Less than a year after her husband quit working (due to poor health), Flora's father PS Bancroft, got sick and died within 10 days in early May 1916. Her husband’s health was rapidly deteriorating, and a month later, on June 16, 1916, William Tilton died. The summer of 1916, the US had not yet World War I, and Flora lost her mother, a brother, a father, a son, and now her husband. Her son was 13 ½ and in school. She had no real skills nor job training, no means of support. She had no real property to sell. The farm in Meadville, PA, which had belonged to her fathers’ family, had been a casualty of the post-war recession. Flora went to her local dress shop – the same dress shop she used to buy her dresses in— and worked there for a time. 

Remarriage and a Setback 

When she was a widow, a man named Alexander Patrick Moore (Paddy) courted Flora, persisting till she finally agreed to marry him in 1922 (my grandfather was 19 or 20). But the newlyweds didn’t fare well financially (to put it mildly). My understanding is that Flora hoped for some financial security entering into the marriage—and found the opposite. Family lore says Mr. Moore had business setbacks in the early to mid-1920s from which he never recovered, financially. He was also quite traumatized from it, and never fully recovered. Flora insisted her son attend college at some distance from Butler to grow in independence. He attended Penn State (State College) where he had a full scholarship. After Charles graduated in the mid-1920s, he managed a large dairy farm in PA. When he learned his mother and stepfather where in dire straits financially, he convinced the farm owner to allow the Moores to stay for free in the very rudimentary house (little more than a shack) on the farm property. 

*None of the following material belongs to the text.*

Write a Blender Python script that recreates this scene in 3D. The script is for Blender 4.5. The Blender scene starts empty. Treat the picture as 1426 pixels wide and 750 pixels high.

"Paddy" Moore and Flora c. 1929

A Loss and A Gain 

In April 1927 Flora's sole remaining sibling, Earl DeHome Bancroft died. In May 1927, her son Charles married the sister of a college friend. He married Elizabeth C Tyson of Adams County, PA. After this point, for the most part wherever Charles and Elizabeth lived, Flora (and "Paddy" Moore) lived with them. They lived together in Westchester, NY and in Philadelphia. During World War 2, when Charles was in the service, Flora moved with the family to Biglerville, PA and other places in Adams County, PA. You might be wondering how the arrangement was? Did the mother-in-law get along with the daughter-in-law? By my mother's reports, yes, there was tranquility in the arrangement. Flora’s final days with the Tiltons were sunny and bright, despite the financial and social upheavals of the mid-20th century with the Depression of the 1930s, and World War II. My grandmother (the daughter-in-law) had nothing but positive memories of her. Flora was absorbed into Elizabeth Tyson's extended family. 

 Flora died in York Springs, Adams County, PA in 1949 in her 82nd year.